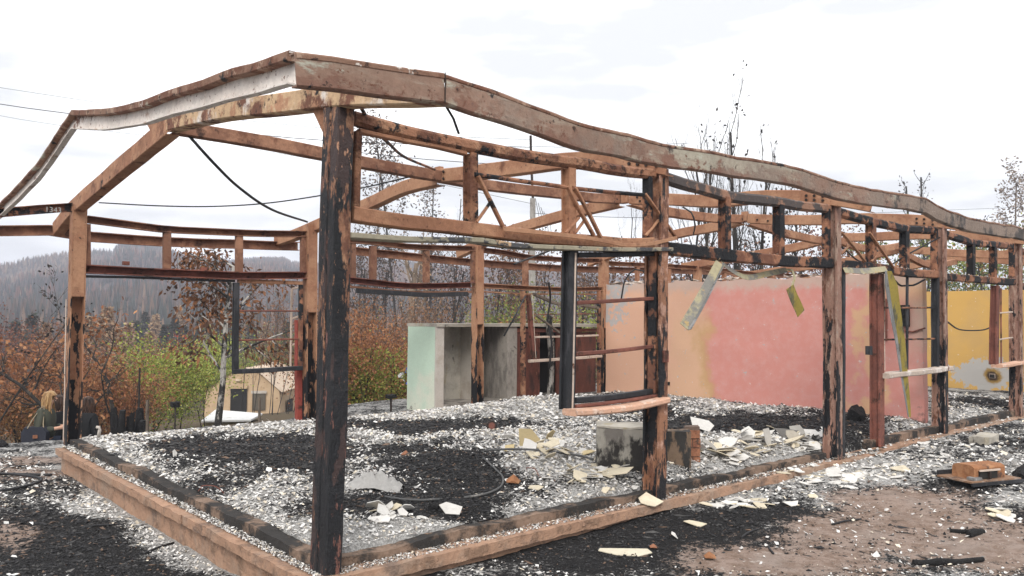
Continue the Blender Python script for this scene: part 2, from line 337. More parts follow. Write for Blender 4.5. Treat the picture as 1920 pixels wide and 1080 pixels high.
# ------------------------------------------------------------------ ground heights
def gh(x, y):
    x = np.asarray(x, float); y = np.asarray(y, float)
    front = sst(-.5, .2, x)*(1-sst(.0, 1.5, y)*(x < .3))
    front = front*(1-sst(5.7, 6.5, y)*(1-sst(3.4, 5.2, x)))
    z = -.30+front*.135+front*.012*np.clip(x, 0, 6)
    z = z+.05*sst(4, 9, x)*front
    z = z-.95*sst(8.3, 9.9, y)-.105*np.clip(y-10.4, 0, 48)
    z = z+.03*(fbm(x*.55, y*.55, 3)-.5)+.02*(fbm(x*2.3, y*2.3, 5)-.5)
    r = np.hypot(x-CAM.x, y-CAM.y)
    return z-.0*r
RIDGE = [(-900, 560), (-300, 540), (0, 523), (61, 508), (120, 502), (150, 499), (210, 490), (222, 474), (255, 470), (300, 476), (335, 487), (380, 493), (430, 497), (480, 490), (530, 489), (545, 496), (600, 500), (650, 487), (700, 490), (780, 496), (870, 506), (1000, 512), (1200, 522), (1500, 540), (1920, 548), (2800, 556)]
_ra = np.array([YAW+math.atan((p-960)/FPX) for p, _ in RIDGE]); _re = np.array([(597-q)/FPX*math.cos(math.atan((p-960)/FPX)) for p, q in RIDGE])
RR = 720.0
def terrain(x, y):
    dx = np.asarray(x, float)-CAM.x; dy = np.asarray(y, float)-CAM.y; r = np.hypot(dx, dy); a = np.arctan2(dx, dy)
    near = gh(x, y)
    e = np.interp(a, _ra, _re, left=.025, right=.03)
    far = -7+sst(70, RR, r)*(e*RR+8.4-3)+sst(100, 400, r)*18*(fbm(dx/110, dy/110, 21)-.5)*(1-sst(560, RR, r))-sst(RR, RR*2.2, r)*60
    return np.where(r < 60, near, near*(1-sst(55, 100, r))+far*sst(55, 100, r))

# ------------------------------------------------------------------ where ash, char and soil lie (metres on the ground)
def ell(x, y, z0, L):
    """L: (px,py,half width px,half height px,value): surveyed patches, turned into ellipses lying on the ground"""
    out = []
    for (px, py, rx, ry, v) in L:
        c = at(px, py, 'z', z0); e1 = at(px+rx, py, 'z', z0)-c; e2 = (at(px, py-ry, 'z', z0)-at(px, py+ry, 'z', z0))/2
        A = np.array([[e1.x, e2.x], [e1.y, e2.y]]); Ai = np.linalg.inv(A)
        u = Ai[0, 0]*(x-c.x)+Ai[0, 1]*(y-c.y); w = Ai[1, 0]*(x-c.x)+Ai[1, 1]*(y-c.y)
        out.append((np.exp(-(u*u+w*w)*.9), v))
    return out
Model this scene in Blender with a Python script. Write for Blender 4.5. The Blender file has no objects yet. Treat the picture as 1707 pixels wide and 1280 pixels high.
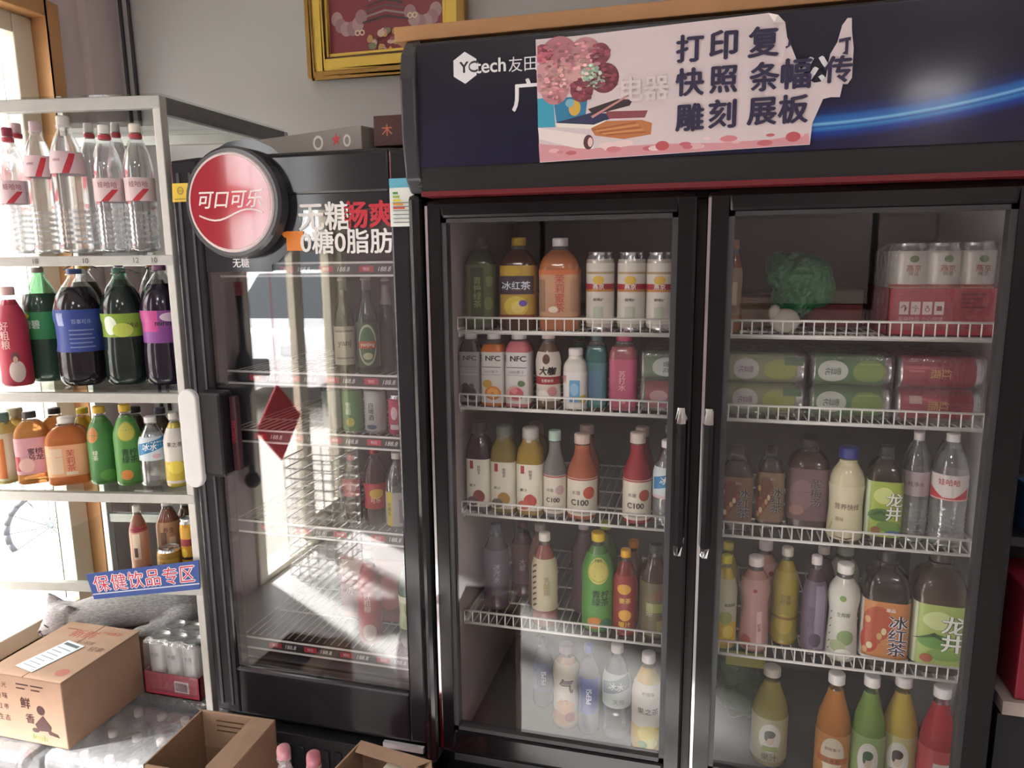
import bpy, bmesh, math, random
from mathutils import Vector, Matrix
random.seed(7)
S = bpy.context.scene
COL = S.collection

# ------------------------------------------------------------------ camera
PW, PH, FPX = 1707, 1280, 1215.0
YAW, PITCH, ROLL = math.radians(15.0), math.radians(-9.8), math.radians(-0.63)
CAM = Vector((0.0, -1.55, 1.55))
FW = Vector((-math.sin(YAW)*math.cos(PITCH), math.cos(YAW)*math.cos(PITCH), math.sin(PITCH)))
_r = Vector((math.cos(YAW), math.sin(YAW), 0)); _u = _r.cross(FW)
RT = _r*math.cos(ROLL) + _u*math.sin(ROLL)
UP = -_r*math.sin(ROLL) + _u*math.cos(ROLL)
cd = bpy.data.cameras.new('camera'); cam = bpy.data.objects.new('camera', cd); COL.objects.link(cam)
cd.sensor_width = 36.0; cd.lens = 36.0*FPX/PW; cd.clip_start = 0.02; cd.clip_end = 200
cam.matrix_world = Matrix(((RT.x, UP.x, -FW.x, CAM.x), (RT.y, UP.y, -FW.y, CAM.y), (RT.z, UP.z, -FW.z, CAM.z), (0, 0, 0, 1)))
S.camera = cam

# ------------------------------------------------------------------ light
S.view_settings.view_transform = 'Standard'; S.view_settings.look = 'None'
S.view_settings.exposure = 0.25; S.view_settings.gamma = 1.0
W = bpy.data.worlds.new('world'); S.world = W; W.use_nodes = True
bg = W.node_tree.nodes['Background']; bg.inputs[0].default_value = (0.97, 0.985, 1.0, 1); bg.inputs[1].default_value = 7.6
def sun(rot, e, col=(1, .98, .95)):
    l = bpy.data.lights.new('sun', 'SUN'); l.energy = e; l.angle = math.radians(3); l.color = col
    o = bpy.data.objects.new('sun', l); COL.objects.link(o); o.rotation_euler = rot
_sd = Vector((.857, .515, -.85)).normalized()      # the sun stands behind and to the left, coming in through the shop door
sun(_sd.to_track_quat('-Z', 'Y').to_euler(), 30.0)
def portal(loc, rot, sx, sy):
    l = bpy.data.lights.new('daylight_portal', 'AREA'); l.shape = 'RECTANGLE'; l.size = sx; l.size_y = sy; l.cycles.is_portal = True
    o = bpy.data.objects.new('daylight_portal', l); COL.objects.link(o); o.location = loc; o.rotation_euler = rot
H90 = math.pi/2
XL = -2.05          # left wall (shopfront)
YB = 0.72           # back wall
YR = -6.4           # wall behind the camera
XR = 2.6
ZC = 2.95
portal((XL-.02, -.13, 1.3), (0, -H90, 0), 2.0, 1.22)
portal((XL-.02, -1.82, 1.2), (0, -H90, 0), 2.3, 1.0)

# ------------------------------------------------------------------ pixel <-> place
def ray(px, py): return FW + RT*((px-PW/2)/FPX) - UP*((py-PH/2)/FPX)
def AT(px, py, Y):
    r = ray(px, py); return CAM + r*((Y-CAM.y)/r.y)
def ATZ(px, py, Z):
    r = ray(px, py); return CAM + r*((Z-CAM.z)/r.z)
def PROJ(p):
    d = Vector(p)-CAM; z = d.dot(FW); return PW/2+FPX*d.dot(RT)/z, PH/2-FPX*d.dot(UP)/z
def DEP(p): return (Vector(p)-CAM).dot(FW)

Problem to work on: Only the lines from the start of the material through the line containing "return np.where(r <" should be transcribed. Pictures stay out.

Result of the task:
Continue the Blender Python script for this scene: part 2, from line 337. More parts follow. Write for Blender 4.5. Treat the picture as 1920 pixels wide and 1080 pixels high.
# ------------------------------------------------------------------ ground heights
def gh(x, y):
    x = np.asarray(x, float); y = np.asarray(y, float)
    front = sst(-.5, .2, x)*(1-sst(.0, 1.5, y)*(x < .3))
    front = front*(1-sst(5.7, 6.5, y)*(1-sst(3.4, 5.2, x)))
    z = -.30+front*.135+front*.012*np.clip(x, 0, 6)
    z = z+.05*sst(4, 9, x)*front
    z = z-.95*sst(8.3, 9.9, y)-.105*np.clip(y-10.4, 0, 48)
    z = z+.03*(fbm(x*.55, y*.55, 3)-.5)+.02*(fbm(x*2.3, y*2.3, 5)-.5)
    r = np.hypot(x-CAM.x, y-CAM.y)
    return z-.0*r
RIDGE = [(-900, 560), (-300, 540), (0, 523), (61, 508), (120, 502), (150, 499), (210, 490), (222, 474), (255, 470), (300, 476), (335, 487), (380, 493), (430, 497), (480, 490), (530, 489), (545, 496), (600, 500), (650, 487), (700, 490), (780, 496), (870, 506), (1000, 512), (1200, 522), (1500, 540), (1920, 548), (2800, 556)]
_ra = np.array([YAW+math.atan((p-960)/FPX) for p, _ in RIDGE]); _re = np.array([(597-q)/FPX*math.cos(math.atan((p-960)/FPX)) for p, q in RIDGE])
RR = 720.0
def terrain(x, y):
    dx = np.asarray(x, float)-CAM.x; dy = np.asarray(y, float)-CAM.y; r = np.hypot(dx, dy); a = np.arctan2(dx, dy)
    near = gh(x, y)
    e = np.interp(a, _ra, _re, left=.025, right=.03)
    far = -7+sst(70, RR, r)*(e*RR+8.4-3)+sst(100, 400, r)*18*(fbm(dx/110, dy/110, 21)-.5)*(1-sst(560, RR, r))-sst(RR, RR*2.2, r)*60
    return np.where(r < 60, near, near*(1-sst(55, 100, r))+far*sst(55, 100, r))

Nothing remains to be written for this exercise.